Photo from CBC News, taken by Sean Kilpatrick/Canadian Press |
Increased access to Korean markets would likely grow pork and beef exports. But it's not so clear that this necessarily results in a net 'benefit'. Presumably exports will grow, which will spur additional production of pork and beef. This is 'beneficial' to Canada's current accounts - but does it really benefit 'producers' in the long run? Probably not. It certainly doesn't benefit small scale pork and beef producers, who tend not to sell their products beyond their region. It's typically the largescale producers - the industrial agricultural producers - which take part in these 'new markets'. Needless to say these largescale producers wreak havoc upon the environment: They draw heavily from fresh water resources, and in turn often contaminate said resources from waste and runoff; They also produce inordinate amounts of greenhouse gases, contributing to anthropogenic climate change. There are also social consequences: These massive industrial complexes will hire new workers, which on one hand is beneficial, yet often these jobs are temporary, insecure, and feature poverty wages. Often foreign workers will be brought in with strict limitations placed on their working conditions and splitting up their families (thanks to unfair immigration regulations). Increases in production may yield higher profits for a while, but the irony is that often the result of higher quantities of pork and beef eventually results in a decrease in prices (hooray for the self-equilibrating market!) - so eventually producers have to produce even more to yield the same returns (a problem which impacts those small scale farmers even moreso). Of course, lower prices can be beneficial for consumers, but one needs to ask a fundamental question: Do we really need to encourage more meat consumption in rich nations like South Korea and Canada? Aren't there enough social and ecological problems from the overconsumption of meat in industrialized countries (think obesity and related healthcare costs)? Doesn't this then just feed a cyclical problem that needs to be reversed in the first place?

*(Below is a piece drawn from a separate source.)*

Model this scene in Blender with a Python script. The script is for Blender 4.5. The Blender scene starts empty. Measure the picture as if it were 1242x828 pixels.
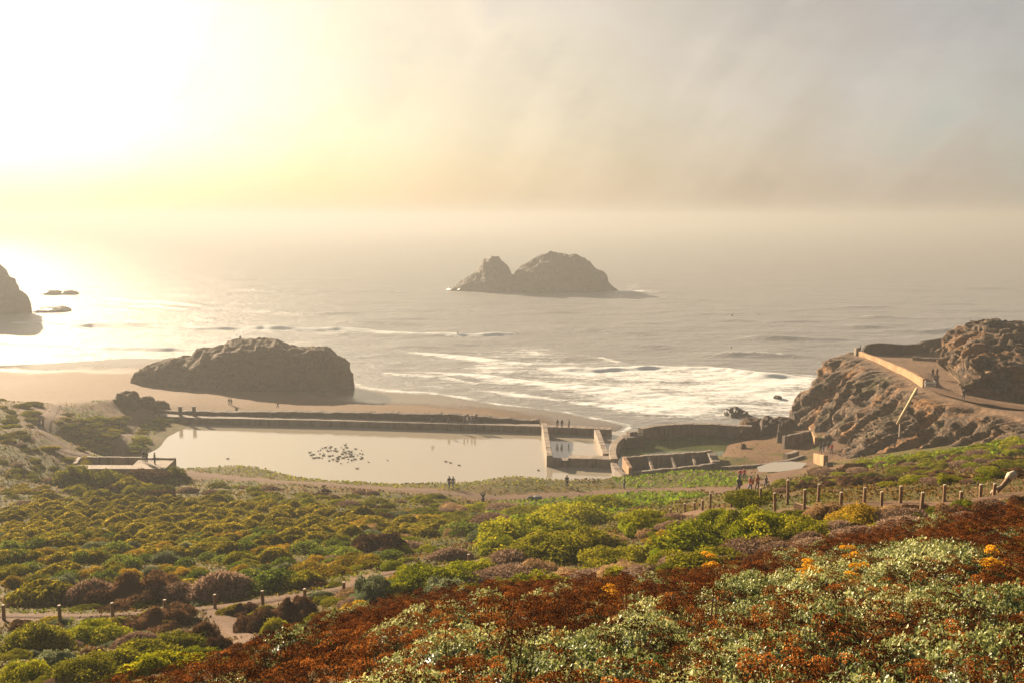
import bpy, math, random
import numpy as np
from mathutils import Vector, Matrix, Euler
random.seed(7); RNG = np.random.default_rng(7)
scene = bpy.context.scene
COL = scene.collection
R = math.radians
CAMZ = 44.0
F = 1193.0
PITCH = math.atan((414 - 265) / F)
SUN_AZ, SUN_EL = R(-39), R(18)
PC, PS = math.cos(PITCH), math.sin(PITCH)

# ------------------------------------------------------------------ measuring helpers
def ray(u, v):
    x = (u - 621) / F; y = -(v - 414) / F
    return np.array([x, PC + y * PS, -PS + y * PC])
def at_z(u, v, z):
    d = ray(u, v); t = (z - CAMZ) / d[2]
    return (d[0] * t, d[1] * t, z)
def at_d(u, v, Y):
    d = ray(u, v); t = Y / d[1]
    return (d[0] * t, Y, CAMZ + d[2] * t)
def to_px(X, Y, Z):
    Z = Z - CAMZ
    f = Y * PC - Z * PS; up = Y * PS + Z * PC
    f = np.where(f < .1, .1, f)
    return 621 + F * X / f, 414 - F * up / f

# ------------------------------------------------------------------ numpy noise
def _h(ix, iy, iz, s):
    n = (ix * 374761393 + iy * 668265263 + iz * 2147483647 + s * 1274126177) & 0xffffffff
    n = ((n ^ (n >> 13)) * 1274126177) & 0xffffffff
    n = ((n ^ (n >> 15)) * 2246822519) & 0xffffffff
    return ((n ^ (n >> 16)) & 0xffff) / 65535.0
def vnoise(P, s=0):
    P = np.asarray(P, float); I = np.floor(P).astype(np.int64); f = P - I; f = f * f * (3 - 2 * f)
    r = 0
    for a in (0, 1):
        for b in (0, 1):
            for c in (0, 1):
                w = (f[..., 0] if a else 1 - f[..., 0]) * (f[..., 1] if b else 1 - f[..., 1]) * (f[..., 2] if c else 1 - f[..., 2])
                r = r + w * _h(I[..., 0] + a, I[..., 1] + b, I[..., 2] + c, s)
    return r * 2 - 1
def fbm(P, o=4, s=0, ridge=False):
    P = np.asarray(P, float); r = 0; a = 1; t = 0
    for k in range(o):
        n = vnoise(P * (2.03 ** k) + k * 17.3, s + k)
        r = r + a * ((1 - 2 * np.abs(n)) if ridge else n); t += a; a *= .5
    return r / t
def P3(x, y, z=0.): 
    x = np.asarray(x, float); return np.stack([x, np.broadcast_to(y, x.shape), np.broadcast_to(z, x.shape)], -1)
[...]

So sure, there are some benefits from a trade deal with South Korea, and some people and companies will stand to gain from this. But in many ways these benefits are temporary. And furthermore, there are social and environmental costs at the same time. So what are we to make of all these intertwining benefits and costs? Traditional economists apply a cost-benefit analysis to the situation, inferring a financial value to all the gains and losses to determine wether there is a 'socially-optimal' outcome to a trade deal. But inevitably these types of analyses are flawed and redundant: First, the costs and benefits are so complex, so layered, that trying to even document them all becomes dizzyingly difficult, if not impossible (do you, for instance, include the future costs of anthropogenic climate change, for instance?). Secondly, applying a financial value to some of these costs and benefits is a highly subjective exercise (how do place a value of fresh water reserves - are they not invaluable?). Third, research shows that much of the time politicians don't even follow the advice of cost benefit analyses - they just do what their ideology or their constituents or their funders tell them to do in the first place. What a mess.

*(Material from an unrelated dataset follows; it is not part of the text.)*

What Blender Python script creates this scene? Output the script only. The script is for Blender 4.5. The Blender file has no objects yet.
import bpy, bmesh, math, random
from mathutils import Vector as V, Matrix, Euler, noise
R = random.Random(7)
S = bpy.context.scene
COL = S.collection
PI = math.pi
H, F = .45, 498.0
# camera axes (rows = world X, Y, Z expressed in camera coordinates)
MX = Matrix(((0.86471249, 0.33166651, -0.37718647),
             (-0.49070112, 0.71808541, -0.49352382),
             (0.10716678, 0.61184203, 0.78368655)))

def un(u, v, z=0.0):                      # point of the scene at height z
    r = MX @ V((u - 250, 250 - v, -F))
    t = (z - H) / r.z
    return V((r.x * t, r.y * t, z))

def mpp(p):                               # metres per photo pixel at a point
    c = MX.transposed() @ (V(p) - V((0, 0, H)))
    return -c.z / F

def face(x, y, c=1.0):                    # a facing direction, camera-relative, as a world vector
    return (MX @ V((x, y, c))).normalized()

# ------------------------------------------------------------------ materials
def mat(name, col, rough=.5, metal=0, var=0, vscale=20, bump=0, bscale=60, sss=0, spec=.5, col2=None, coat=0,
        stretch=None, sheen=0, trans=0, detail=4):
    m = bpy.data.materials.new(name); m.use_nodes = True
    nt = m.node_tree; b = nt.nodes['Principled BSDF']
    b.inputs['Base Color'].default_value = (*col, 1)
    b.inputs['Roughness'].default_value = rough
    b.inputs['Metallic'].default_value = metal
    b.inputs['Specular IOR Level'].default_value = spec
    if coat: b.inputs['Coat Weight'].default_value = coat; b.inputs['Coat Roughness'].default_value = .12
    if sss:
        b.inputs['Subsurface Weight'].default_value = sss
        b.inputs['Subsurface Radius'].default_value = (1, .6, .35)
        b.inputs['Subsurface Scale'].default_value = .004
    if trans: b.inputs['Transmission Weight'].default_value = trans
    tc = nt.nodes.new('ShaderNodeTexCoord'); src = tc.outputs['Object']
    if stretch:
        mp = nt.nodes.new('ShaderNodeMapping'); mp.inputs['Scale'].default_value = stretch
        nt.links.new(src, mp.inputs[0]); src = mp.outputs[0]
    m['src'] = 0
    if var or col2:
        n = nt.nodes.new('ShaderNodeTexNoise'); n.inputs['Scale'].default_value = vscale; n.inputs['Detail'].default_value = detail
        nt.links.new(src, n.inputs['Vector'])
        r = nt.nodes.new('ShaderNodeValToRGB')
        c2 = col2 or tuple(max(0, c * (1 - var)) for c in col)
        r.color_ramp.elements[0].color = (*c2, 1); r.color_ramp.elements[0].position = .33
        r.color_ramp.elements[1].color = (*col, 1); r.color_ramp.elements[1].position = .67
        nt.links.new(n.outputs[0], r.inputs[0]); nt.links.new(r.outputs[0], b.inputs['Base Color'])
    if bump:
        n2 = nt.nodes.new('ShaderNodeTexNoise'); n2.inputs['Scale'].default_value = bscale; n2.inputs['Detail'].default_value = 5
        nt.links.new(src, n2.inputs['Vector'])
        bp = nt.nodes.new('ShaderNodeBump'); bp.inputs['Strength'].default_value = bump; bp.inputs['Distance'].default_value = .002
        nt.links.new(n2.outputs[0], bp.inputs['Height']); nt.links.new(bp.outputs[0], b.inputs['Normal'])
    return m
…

Applying my EPE lens, I call this an eco-social contradiction: A situation in which a new policy or project produces an array of social and ecological outcomes which seem to contradict one another to the point where it is unclear or impossible to truly claim that there is a 'net benefit' or 'net loss'. In our contemporary neoliberal society, new legislation or megaprojects inevitably present us with such eco-social contradictions, but what is frustrating is that often such changes are presented to the public as 'sustainable' or 'beneficial' both socially and ecologically. In reality such 'fixes' are almost always understood by decision-makers in economic terms only, and their true purpose lies in a very simplistic objective: Growing the domestic product. Ironically, GDP growth is itself an eco-social contradiction. As any political economist would agree, it is not clear that GDP growth actually results in a net benefit to society - since it also tends to produce serious costs, sometimes environmental degradation, sometimes increasing inequality, sometimes decline in social wellbeing or even human welfare - despite the constant rhetoric from the annals of power that growth alleviates all these problems!
Where do we go with such eco-social contradictions? I worry that they will be the defining challenges of future generations. What do you think?